Nous nous permettons de citer un passage significatif de ce discours qui demeure d’actualité politique encore aujourd’hui, d’autant plus que le gouvernement Harper s’apprête à ouvrir généreusement les coffres de l’État pour dépenser des millions de dollars des contribuables, et ce, dès l’an prochain afin de commémorer le 150ème anniversaire « de la plus grande œuvre d’Écossais et de fils d’Écossais » en dehors de l’Écosse : c.-à-d. la Confédération du Canada.

Il y a donc à ce sujet un « immense » détail qui a vraisemblement échappé à Madame Marois lors de son voyage : le Canada est un pays d’anglo-celtes, et non pas d’anglo-saxons.

Si les Anglais, chez-eux en Angleterre, sont fiers du Canada, les Écossais, chez-eux en Écosse, le sont bien davantage, séparatistes ou pas.

L’entente conclue dans la précipitation par des Pères fondateurs auto-désignés, siégeant à huis clos et à toute vapeur dans la vieille ville de Québec constituait-elle un « traité » que les Canadiens [français] étaient tenus de respecter ?

Voici donc le contraste des étapes procédurales mises en évidence par un Christopher Dunkin outré, alors député de Brome au Parlement du Canada-Uni :

« Je désire toutefois appeler l’attention de la chambre sur un cas dans lequel il y a eu certainement traité : je veux parler des délibérations de 1707 qui ont amené l’union de l’Angleterre et de l’Écosse.

« Sous le règne de la Reine Anne, et à la demande des deux législatures alors parfaitement indépendantes l’une de l’autre, — celle de l’Angleterre d’une part, et celle de l’Écosse de l’autre, — Sa Majesté nomma des commissaires pour représenter ces deux États et pour rédiger les articles de ce traité.

« Ces commissaires consacrèrent plusieurs mois à la rédaction de ces articles, et par deux fois Sa Majesté vint en personne les aider dans leurs délibérations; leur réunion était formellement autorisée par actes du parlement; ils étaient nommés par Sa Majesté; ils ont délibéré pendant des mois; et la Reine fut deux fois présente à leurs délibérations.

« Et quand ce traité fut conclu — car on l’appelle un traité — le parlement d’Écosse ne l’approuva pas en entier et demanda des changements qui durent être ratifiés par le parlement anglais, et c’est après ces changements que le traité fut enfin mis en opération.

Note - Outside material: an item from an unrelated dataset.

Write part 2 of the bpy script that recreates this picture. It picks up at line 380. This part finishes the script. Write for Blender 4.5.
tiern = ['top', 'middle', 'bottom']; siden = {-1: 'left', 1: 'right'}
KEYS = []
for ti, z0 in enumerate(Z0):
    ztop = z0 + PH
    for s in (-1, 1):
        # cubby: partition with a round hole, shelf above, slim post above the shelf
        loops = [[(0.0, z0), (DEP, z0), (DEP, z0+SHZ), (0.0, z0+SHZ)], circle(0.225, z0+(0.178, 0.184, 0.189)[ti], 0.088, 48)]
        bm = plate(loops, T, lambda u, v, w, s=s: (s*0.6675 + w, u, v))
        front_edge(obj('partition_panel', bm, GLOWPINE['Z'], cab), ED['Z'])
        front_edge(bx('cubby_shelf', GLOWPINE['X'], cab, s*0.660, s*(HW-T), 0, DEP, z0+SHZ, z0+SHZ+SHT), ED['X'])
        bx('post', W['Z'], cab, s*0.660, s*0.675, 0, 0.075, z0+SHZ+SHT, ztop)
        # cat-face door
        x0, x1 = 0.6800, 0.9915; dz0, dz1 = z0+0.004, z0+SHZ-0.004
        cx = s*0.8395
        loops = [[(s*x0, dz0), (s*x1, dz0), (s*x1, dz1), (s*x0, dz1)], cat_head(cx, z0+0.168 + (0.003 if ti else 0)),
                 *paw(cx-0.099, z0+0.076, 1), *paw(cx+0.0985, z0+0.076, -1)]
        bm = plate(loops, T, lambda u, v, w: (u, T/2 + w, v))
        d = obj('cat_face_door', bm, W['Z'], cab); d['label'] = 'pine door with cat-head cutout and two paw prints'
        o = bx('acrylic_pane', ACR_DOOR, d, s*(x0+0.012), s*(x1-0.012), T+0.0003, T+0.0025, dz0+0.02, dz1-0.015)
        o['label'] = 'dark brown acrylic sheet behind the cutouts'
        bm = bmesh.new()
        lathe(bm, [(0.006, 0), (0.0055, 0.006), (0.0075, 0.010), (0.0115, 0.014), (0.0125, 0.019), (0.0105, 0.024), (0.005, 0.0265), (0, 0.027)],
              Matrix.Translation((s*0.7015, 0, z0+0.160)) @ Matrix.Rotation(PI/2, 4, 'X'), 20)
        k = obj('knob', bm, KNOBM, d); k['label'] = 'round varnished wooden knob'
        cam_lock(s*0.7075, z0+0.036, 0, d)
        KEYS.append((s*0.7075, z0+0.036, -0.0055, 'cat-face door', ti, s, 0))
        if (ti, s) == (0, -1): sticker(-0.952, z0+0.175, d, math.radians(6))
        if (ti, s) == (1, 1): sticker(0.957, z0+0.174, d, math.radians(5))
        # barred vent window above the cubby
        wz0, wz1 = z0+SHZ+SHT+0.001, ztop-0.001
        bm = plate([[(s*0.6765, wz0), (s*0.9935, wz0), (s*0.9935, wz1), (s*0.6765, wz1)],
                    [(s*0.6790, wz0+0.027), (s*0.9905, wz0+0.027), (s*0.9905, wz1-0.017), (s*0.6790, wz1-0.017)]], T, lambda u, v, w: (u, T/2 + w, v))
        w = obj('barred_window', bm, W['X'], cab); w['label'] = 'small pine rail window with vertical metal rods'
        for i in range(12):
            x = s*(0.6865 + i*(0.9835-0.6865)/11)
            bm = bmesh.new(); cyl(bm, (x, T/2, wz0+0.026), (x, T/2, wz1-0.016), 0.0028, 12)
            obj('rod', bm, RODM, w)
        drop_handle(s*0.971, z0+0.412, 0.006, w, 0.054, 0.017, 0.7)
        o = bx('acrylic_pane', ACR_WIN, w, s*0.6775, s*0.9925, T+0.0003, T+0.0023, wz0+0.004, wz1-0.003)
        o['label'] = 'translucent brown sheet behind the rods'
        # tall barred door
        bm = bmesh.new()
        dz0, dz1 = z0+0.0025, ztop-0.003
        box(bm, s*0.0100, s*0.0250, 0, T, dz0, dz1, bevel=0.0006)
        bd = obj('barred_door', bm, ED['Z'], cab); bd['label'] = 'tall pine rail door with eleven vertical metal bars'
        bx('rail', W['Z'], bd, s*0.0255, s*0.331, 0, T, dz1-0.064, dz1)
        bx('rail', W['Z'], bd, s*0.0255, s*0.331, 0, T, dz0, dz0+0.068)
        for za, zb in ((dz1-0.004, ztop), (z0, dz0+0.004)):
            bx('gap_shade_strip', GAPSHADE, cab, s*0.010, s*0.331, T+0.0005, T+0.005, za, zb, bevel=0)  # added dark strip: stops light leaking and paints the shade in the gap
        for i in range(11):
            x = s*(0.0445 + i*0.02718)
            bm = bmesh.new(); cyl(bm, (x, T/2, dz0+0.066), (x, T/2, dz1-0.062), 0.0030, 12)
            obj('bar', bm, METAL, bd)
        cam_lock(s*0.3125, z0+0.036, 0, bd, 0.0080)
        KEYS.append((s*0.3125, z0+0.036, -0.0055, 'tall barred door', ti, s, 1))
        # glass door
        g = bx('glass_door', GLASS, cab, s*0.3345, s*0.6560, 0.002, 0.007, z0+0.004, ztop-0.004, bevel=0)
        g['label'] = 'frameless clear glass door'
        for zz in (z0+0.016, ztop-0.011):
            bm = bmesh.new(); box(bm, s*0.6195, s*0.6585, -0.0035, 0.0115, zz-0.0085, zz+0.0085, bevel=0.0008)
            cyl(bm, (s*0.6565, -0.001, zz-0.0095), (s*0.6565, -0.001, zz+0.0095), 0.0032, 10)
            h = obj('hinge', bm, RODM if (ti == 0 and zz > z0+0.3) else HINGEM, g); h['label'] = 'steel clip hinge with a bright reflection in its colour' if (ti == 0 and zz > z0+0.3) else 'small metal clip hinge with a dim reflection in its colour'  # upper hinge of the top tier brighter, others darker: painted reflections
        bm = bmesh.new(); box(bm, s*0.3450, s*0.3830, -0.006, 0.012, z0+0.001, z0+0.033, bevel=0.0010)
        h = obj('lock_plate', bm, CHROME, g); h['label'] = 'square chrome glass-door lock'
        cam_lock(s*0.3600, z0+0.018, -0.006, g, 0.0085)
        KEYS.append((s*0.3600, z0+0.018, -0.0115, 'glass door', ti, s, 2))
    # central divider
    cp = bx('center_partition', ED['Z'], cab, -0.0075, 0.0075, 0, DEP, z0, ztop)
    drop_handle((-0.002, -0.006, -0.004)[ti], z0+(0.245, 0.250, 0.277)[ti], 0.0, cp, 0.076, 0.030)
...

« Dans les deux parlements, les bills donnant force de loi à ce traité eurent à subir toutes les phases de la discussion; ils furent rédigés en comité général, et ils eurent la première, la seconde et la troisième lecture : donc la plus stricte formalité fut observée, et cependant il existait un traité antérieurement conclu.

« Mais voici aujourd’hui une affaire montée par trente-trois messieurs; des messieurs qui ont été réunis à Québec pendant dix-sept jours sans la sanction de la couronne, sanction qu’ils n’ont eu que par la suite. Le document qu’ils ont tous signé est de plus rempli de bévues comme l’a justement reconnu le secrétaire d’État aux colonies et tous ceux qui l’ont lu avec attention.

« Malgré cela, notre gouvernement regarde ce précieux factum comme un traité inviolable, et il veut lui donner une consécration qui ne fut même pas réclamée pour le traité de 1707 entre l’Angleterre et l’Écosse »

Alors que faut-il penser de ce précieux « factum », entré en vigueur le 1er juillet 1867, et conclu dans des circonstances absolument inqualifiables dans un pays qui sombre si allègrement dans le chauvinisme et la vantardise chaque fois qu’il est question de ses valeurs de liberté et de démocratie.